En ce qui concerne spécifiquement le versement des messages électroniques dans le cadre des procédures de divorce et de répartition de la responsabilité parentale, la Cour partage l’avis de la cour d’appel quant à la pertinence des messages litigieux dans le cadre des procédures civiles en cause, qui allaient donner lieu à une appréciation de la situation personnelle des conjoints et de la famille. Elle rappelle, toutefois, que dans une telle situation, l’ingérence dans la vie privée qui découle de la production de pareils éléments doit se limiter, autant que faire se peut, au strict nécessaire.

Souscrivant à l’approche de la cour d’appel, elle estime de même que les effets de la divulgation des messages litigieux sur la vie privée de la requérante ont été limités. En effet, ces messages n’ont été divulgués que dans le cadre des procédures civiles. Or, l’accès du public aux dossiers de ce type de procédures est restreint. De plus, les messages n’ont pas été examinés concrètement, le tribunal aux affaires familiales de Lisbonne n’ayant finalement pas statué sur le fond des demandes formulées par le mari.

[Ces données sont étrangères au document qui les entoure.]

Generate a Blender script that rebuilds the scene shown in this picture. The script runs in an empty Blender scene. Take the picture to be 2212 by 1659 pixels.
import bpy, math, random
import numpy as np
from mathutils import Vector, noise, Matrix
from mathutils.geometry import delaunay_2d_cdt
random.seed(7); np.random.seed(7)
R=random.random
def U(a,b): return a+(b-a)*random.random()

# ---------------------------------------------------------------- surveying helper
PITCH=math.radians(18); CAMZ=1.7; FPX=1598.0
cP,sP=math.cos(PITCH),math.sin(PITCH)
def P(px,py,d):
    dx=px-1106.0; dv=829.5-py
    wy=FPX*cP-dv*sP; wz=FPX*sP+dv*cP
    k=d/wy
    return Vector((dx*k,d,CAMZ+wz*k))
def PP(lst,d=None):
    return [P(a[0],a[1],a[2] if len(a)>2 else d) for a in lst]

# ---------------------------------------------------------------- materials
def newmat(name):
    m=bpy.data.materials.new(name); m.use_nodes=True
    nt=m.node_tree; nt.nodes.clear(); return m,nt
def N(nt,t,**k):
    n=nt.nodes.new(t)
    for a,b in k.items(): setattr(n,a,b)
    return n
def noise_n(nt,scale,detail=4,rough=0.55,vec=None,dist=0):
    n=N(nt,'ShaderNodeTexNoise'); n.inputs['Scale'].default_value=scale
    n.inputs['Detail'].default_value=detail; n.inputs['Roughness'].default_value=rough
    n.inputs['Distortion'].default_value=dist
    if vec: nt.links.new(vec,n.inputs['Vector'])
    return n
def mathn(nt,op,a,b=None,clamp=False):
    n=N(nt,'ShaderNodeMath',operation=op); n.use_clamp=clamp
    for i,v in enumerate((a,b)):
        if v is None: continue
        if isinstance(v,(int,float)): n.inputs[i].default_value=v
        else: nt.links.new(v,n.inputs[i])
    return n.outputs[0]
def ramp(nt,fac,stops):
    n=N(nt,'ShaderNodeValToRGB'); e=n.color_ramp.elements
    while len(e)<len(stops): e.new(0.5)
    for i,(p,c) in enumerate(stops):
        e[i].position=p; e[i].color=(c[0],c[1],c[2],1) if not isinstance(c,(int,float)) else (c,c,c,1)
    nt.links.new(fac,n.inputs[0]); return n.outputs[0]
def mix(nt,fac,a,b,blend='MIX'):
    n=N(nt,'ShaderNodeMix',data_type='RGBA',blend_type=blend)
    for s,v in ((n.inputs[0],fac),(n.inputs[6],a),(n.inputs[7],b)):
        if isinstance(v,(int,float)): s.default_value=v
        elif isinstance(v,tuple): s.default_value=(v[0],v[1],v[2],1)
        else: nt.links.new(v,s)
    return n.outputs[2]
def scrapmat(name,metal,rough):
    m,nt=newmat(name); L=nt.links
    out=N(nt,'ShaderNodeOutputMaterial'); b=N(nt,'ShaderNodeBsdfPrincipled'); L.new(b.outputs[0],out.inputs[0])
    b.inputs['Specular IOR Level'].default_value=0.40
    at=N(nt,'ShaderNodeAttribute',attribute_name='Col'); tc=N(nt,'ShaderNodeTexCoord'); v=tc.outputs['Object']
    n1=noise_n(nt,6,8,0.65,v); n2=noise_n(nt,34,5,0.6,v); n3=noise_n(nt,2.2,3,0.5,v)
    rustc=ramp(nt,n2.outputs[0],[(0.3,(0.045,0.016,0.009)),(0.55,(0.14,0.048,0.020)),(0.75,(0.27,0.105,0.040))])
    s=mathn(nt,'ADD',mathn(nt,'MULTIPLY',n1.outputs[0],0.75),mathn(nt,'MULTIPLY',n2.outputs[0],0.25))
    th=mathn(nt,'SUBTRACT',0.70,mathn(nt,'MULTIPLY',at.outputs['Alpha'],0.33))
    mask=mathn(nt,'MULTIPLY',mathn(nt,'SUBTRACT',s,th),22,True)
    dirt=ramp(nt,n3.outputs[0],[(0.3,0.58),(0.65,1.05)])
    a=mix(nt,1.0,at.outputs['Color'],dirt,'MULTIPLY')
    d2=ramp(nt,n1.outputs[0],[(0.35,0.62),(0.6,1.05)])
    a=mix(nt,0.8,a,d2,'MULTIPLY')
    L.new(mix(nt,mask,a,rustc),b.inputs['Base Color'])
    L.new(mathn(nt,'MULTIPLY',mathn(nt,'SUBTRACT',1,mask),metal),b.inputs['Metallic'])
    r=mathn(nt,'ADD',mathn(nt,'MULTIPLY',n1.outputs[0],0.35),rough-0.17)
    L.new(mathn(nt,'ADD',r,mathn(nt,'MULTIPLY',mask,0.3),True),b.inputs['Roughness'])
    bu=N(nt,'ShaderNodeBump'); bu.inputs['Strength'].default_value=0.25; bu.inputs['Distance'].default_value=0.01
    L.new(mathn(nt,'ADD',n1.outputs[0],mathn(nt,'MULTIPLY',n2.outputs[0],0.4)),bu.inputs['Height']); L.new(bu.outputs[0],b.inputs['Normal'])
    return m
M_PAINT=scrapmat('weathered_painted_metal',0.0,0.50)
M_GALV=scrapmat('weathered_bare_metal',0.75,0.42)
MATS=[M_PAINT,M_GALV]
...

La Cour ne voit donc pas de raison sérieuse qui justifierait en l’espèce qu’elle substitue son avis à celui des juridictions internes. D’une part, les autorités nationales ont mis en balance les intérêts en jeu en respectant les critères qu’elle a établis dans sa jurisprudence. D’autre part, dès lors que la requérante avait renoncé à toute prétention civile dans le cadre de la procédure pénale, seule restait à trancher la question de la responsabilité pénale du mari, question sur laquelle la Cour ne saurait statuer.